WHAT IT WOULD DO: Starting in 2015, make keeping animals in areas where they cannot turn around, lie down, stand up or extend their limbs illegal.
At first glance, Proposition 2 doesn’t even seem open for discussion; who wouldn’t want to protect animals from cruel confinement on large factory farms? But upon closer inspection, Californians must realize that if passed it will do more harm than good for state agribusiness.
Proposition 2 would add a chapter to the state’s Health and Safety Code to ban the housing of animals in a manner that does not allow them free range of movement, focusing on three types of caging: veal crates, sow gestation crates and battery cages for chickens.
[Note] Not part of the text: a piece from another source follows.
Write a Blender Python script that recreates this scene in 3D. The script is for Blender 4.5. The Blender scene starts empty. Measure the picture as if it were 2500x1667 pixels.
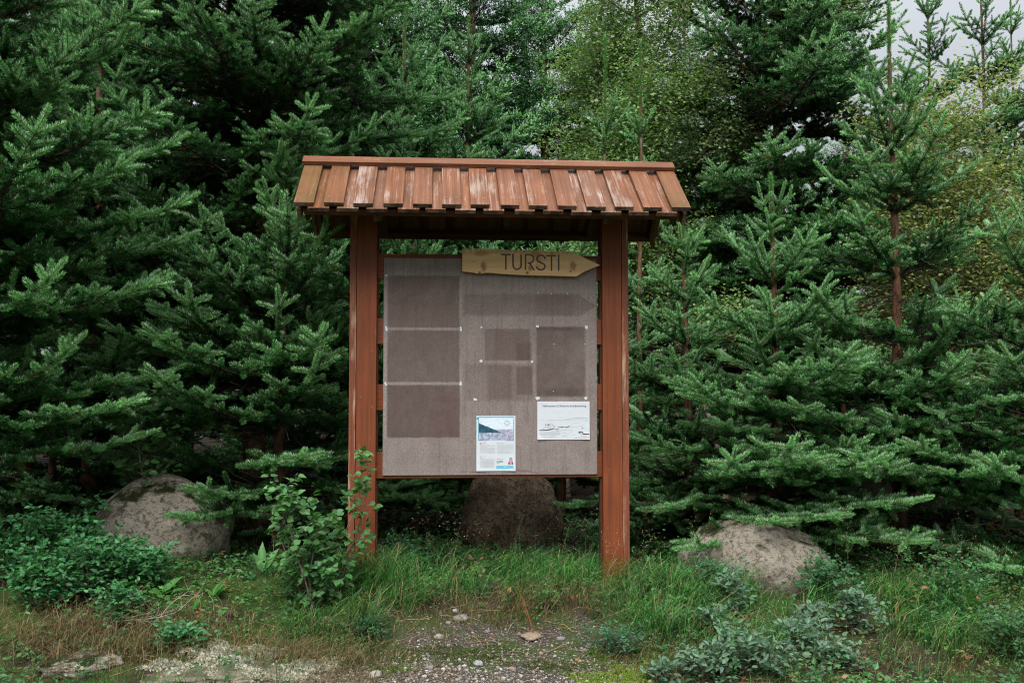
import bpy, bmesh, math, random
import numpy as np
from mathutils import Matrix, Vector, Euler, noise as mnoise

R = math.radians
sc = bpy.context.scene
COL = sc.collection

# ------------------------------------------------------------------ camera
CAM = Vector((0.0, 0.0, 1.02))
PITCH, FPX, CX, CY = R(3.0), 2430.0, 1250.0, 833.5
cam_d = bpy.data.cameras.new('camera')
cam_d.sensor_width = 36.0
cam_d.lens = 36.0 * FPX / 2500.0
cam_d.clip_end = 2000.0
cam = bpy.data.objects.new('camera', cam_d)
cam.location = CAM
cam.rotation_euler = (R(90) + PITCH, 0, 0)
COL.objects.link(cam)
sc.camera = cam

# ------------------------------------------------------------------ sky: overcast
SUN_EL, SUN_AZ = R(50), R(192)          # azimuth measured clockwise from +Y: behind the camera, a little to the left
world = bpy.data.worlds.new('World')
sc.world = world
world.use_nodes = True
wt = world.node_tree
wt.nodes.clear()
w_out = wt.nodes.new('ShaderNodeOutputWorld')
w_bg = wt.nodes.new('ShaderNodeBackground')
w_sky = wt.nodes.new('ShaderNodeTexSky')
w_sky.sky_type = 'NISHITA'
w_sky.sun_disc = False
w_sky.sun_elevation = SUN_EL
w_sky.sun_rotation = SUN_AZ
w_sky.dust_density = 4.0
w_tc = wt.nodes.new('ShaderNodeTexCoord')
w_sep = wt.nodes.new('ShaderNodeSeparateXYZ')
w_ramp = wt.nodes.new('ShaderNodeMapRange')     # the cloud deck: dim at the horizon, much brighter overhead
w_ramp.inputs['From Min'].default_value = 0.0
w_ramp.inputs['From Max'].default_value = 1.0
w_ramp.inputs['To Min'].default_value = 2.4
w_ramp.inputs['To Max'].default_value = 18.0
w_col = wt.nodes.new('ShaderNodeMix'); w_col.data_type = 'RGBA'; w_col.blend_type = 'MULTIPLY'
w_col.inputs[0].default_value = 1.0
w_col.inputs[7].default_value = (0.94, 0.985, 1.05, 1)
w_mix = wt.nodes.new('ShaderNodeMix'); w_mix.data_type = 'RGBA'
w_mix.inputs[0].default_value = 0.94
wt.links.new(w_tc.outputs['Generated'], w_sep.inputs[0])
w_pow = wt.nodes.new('ShaderNodeMath'); w_pow.operation = 'POWER'; w_pow.use_clamp = True; w_pow.inputs[1].default_value = 1.9
w_abs = wt.nodes.new('ShaderNodeMath'); w_abs.operation = 'MAXIMUM'; w_abs.inputs[1].default_value = 0.0
wt.links.new(w_sep.outputs['Z'], w_abs.inputs[0])
wt.links.new(w_abs.outputs[0], w_pow.inputs[0])
wt.links.new(w_pow.outputs[0], w_ramp.inputs['Value'])
wt.links.new(w_ramp.outputs[0], w_col.inputs[6])
wt.links.new(w_sky.outputs[0], w_mix.inputs[6])
wt.links.new(w_col.outputs[2], w_mix.inputs[7])
wt.links.new(w_mix.outputs[2], w_bg.inputs['Color'])
w_bg.inputs['Strength'].default_value = 0.062
wt.links.new(w_bg.outputs[0], w_out.inputs['Surface'])

sun_d = bpy.data.lights.new('sun', 'SUN')
sun_d.energy = 1.5
sun_d.angle = R(45)
sun_d.color = (1.0, 0.96, 0.89)
sun = bpy.data.objects.new('sun', sun_d)
sun_dir = Vector((math.sin(SUN_AZ) * math.cos(SUN_EL), math.cos(SUN_AZ) * math.cos(SUN_EL), math.sin(SUN_EL)))
sun.rotation_euler = sun_dir.to_track_quat('Z', 'Y').to_euler()
sun.location = (0, 0, 20)
COL.objects.link(sun)

sc.view_settings.view_transform = 'Standard'
sc.view_settings.look = 'None'
sc.view_settings.exposure = 1.48
sc.view_settings.gamma = 1.0
sc.view_settings.use_curve_mapping = False
sc.render.engine = 'CYCLES'
sc.cycles.max_bounces = 4
sc.cycles.diffuse_bounces = 2
sc.cycles.glossy_bounces = 2
sc.cycles.transmission_bounces = 3
sc.cycles.transparent_max_bounces = 4
sc.cycles.use_denoising = True
sc.cycles.denoiser = 'OPENIMAGEDENOISE'
sc.cycles.denoising_input_passes = 'RGB_ALBEDO_NORMAL'
sc.cycles.denoising_prefilter = 'NONE'
sc.cycles.filter_width = 1.1
sc.cycles.use_adaptive_sampling = True
sc.cycles.adaptive_threshold = 0.02
sc.cycles.adaptive_min_samples = 24
sc.cycles.debug_use_spatial_splits = False
sc.cycles.caustics_reflective = False
sc.cycles.caustics_refractive = False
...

Although the relatively small pork and veal industries could adapt — as they have Colorado, Arizona, Oregon and Florida, which have passed similar measures regulating those sectors — to the changes, it’s California’s $337-million egg industry that would be cracked wide open if the measure is successful because the market would adjust to the expensive restrictions by simply importing eggs from neighboring states and Mexico, which still use battery-cage systems, inevitably leading to the industry’s virtual collapse.
Cruelty to animals is abhorrent, and the parts of the measure regulating sow and veal confinement are worthy, but Californians would be irresponsible to pass the measure as written because of the drastic economic pitfall it will bring to the egg industry at a time when the economy is more fragile than ever. Vote no on Proposition 2.